The Evolution of the Mount: Why the Position is Going to Change
By Josh Stein on May 12, 2008
The mount is probably the most static position in mixed martial arts. It’s rare to see a fighter move past a position he can hit hard from, and there’s no where you can hit harder from than the mount.
Every fighter in the sport is willing to admit that if you’re in the mount, you’re in about the best shape you can be. There’s no way that the judges are going to look the other way about a position like that, and the chances that the fight is even going to go to the judges are slim to none.
Fighters look for the mount to finish, but there’s a way that they finish way more than any other, and it’s something that’s strange, given the number of grapplers in MMA.
The viceral nature of the sport makes everyone feel like strikes are the be all and the end all, especially from a position where you have some much control over them. That’s why even the top Brazilian Jiu-Jitsu fighters don’t finish with submissions from the mount, even when an opponent throws their arms up to protect them from strikes.
The sport has come a long way from Rickson Gracie, and it seems that the sport has left behind that go to submission from the mount.
What you should watch for in the next few years is for that game to evolve, not because of the number Brazilian Jiu-Jitsu based fighters who have been taught to attack that way, but because of the only real exception to the rule, and the only situations where BJJ guys have resorted to it: fighting opponents with freakish strength.
It’s not that we’re going to see fighters start getting unmounted constantly by opponents with freakish strength. In fact, because of weight classes, that’ll probably never happen (though, there are bizarre exceptions like Sean Sherk where that might be possible). Still, it won’t become a staple in the game for that reason.
There’s been a long hard failure to adopt on the great dictums in Brazilian Jiu-Jitsu, in terms of mainstream MMA. Most fighters can’t escape from positions and, honestly, that’s going to be the next big change in MMA, out of necessity.

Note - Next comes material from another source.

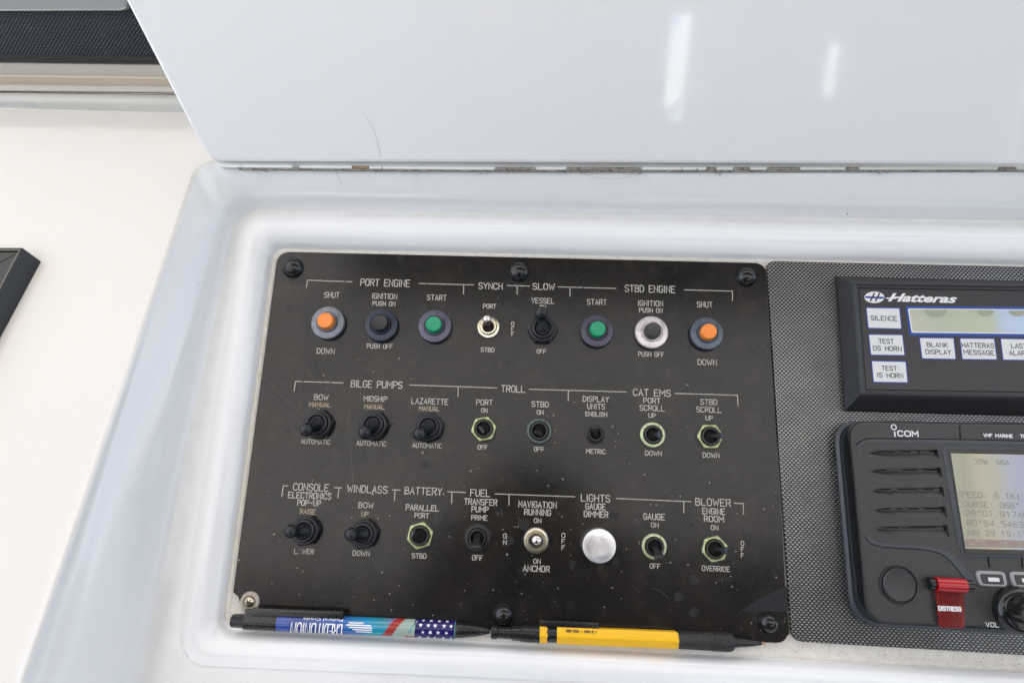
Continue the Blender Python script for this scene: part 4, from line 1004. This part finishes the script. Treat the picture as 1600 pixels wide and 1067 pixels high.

As soon as fighters start figuring out how to escape an opponent with a crazy, strike-based mount, you’re gonna start seeing that mount get more solid, get heavier and not behave so vicerally. Realistically, that’s where the armbars and keylocks off of that position come in. There’ll be strikes used to set it up, but that’s what they’ll be for, setups, just as they were when Rickson was fighting.
Using those strikes to create openings will be a serious development in the ground game, and while the grapplers in MMA are still behind the guys in submission grapping and BJJ, in terms of their actual ground game, that change will have a serious effect on the way that they play the game, and the respect they get from pure grapplers.
Whether you care about the respect MMA fighters get in the grappling world or not, the development is something you’ll see on every UFC card, and it’ll seep in smaller venues as those developments usually do, and it’ll change the way the position is played.
Filed Under: MMA
About the Author: Joshua Stein is a writer and editor for MMA Opinion. He has worked as a photographer and journalist and has a number of print journalism credits. He also works as a moderator for MMAForum.com and a grappling columnist (covering judo, collegiate wrestling, Brazilian Jiu-Jitsu and submission grappling) for profighting-fans.com.
Nice write-up! I for one love it when you see a fighter use the mount as a transition to a nice sub…
Could you please provide a credit when using my copyrighted photography on your site?
Thank you
http://www.flickr.com/photos/hywelteague/1469017675/in/set-72157594291092498/
Good god man. You may have a point here and I think I get it but shouldn’t you learn how to construct a sentence??? I had to read everything twice to get the gist of what you are saying. I mean, this is a sentence (for you) and it’s even its own paragraph.
“Fighters look for the mount to finish, but there’s a way that they finish way more than any other, and it’s something that’s strange, given the number of grapplers in MMA.”
Another sentence/paragraph:
“Using those strikes to create openings will be a serious development in the ground game, and while the grapplers in MMA are still behind the guys in submission grapping and BJJ, in terms of their actual ground game, that change will have a serious effect on the way that they play the game, and the respect they get from pure grapplers.”
Overall I “think” your article is saying that in future fighters will be develop more skills to escape the mount more easily and top guys will revert to subs set up by strikes. However, maybe that’s not your meaning at all.
Confused,
You’re absolutely right, Hywel. Sorry about that.
You get the point of the article, Nepal. That is, more or less, my point.
Caleb, I’m definitely with you in terms of watching great submission fighters work out of the mount. There are so many good finishes from this position that we just never see in MMA (bicept slicers, gogos and such), but I think that’s going to change. Maybe slowly, but eventually.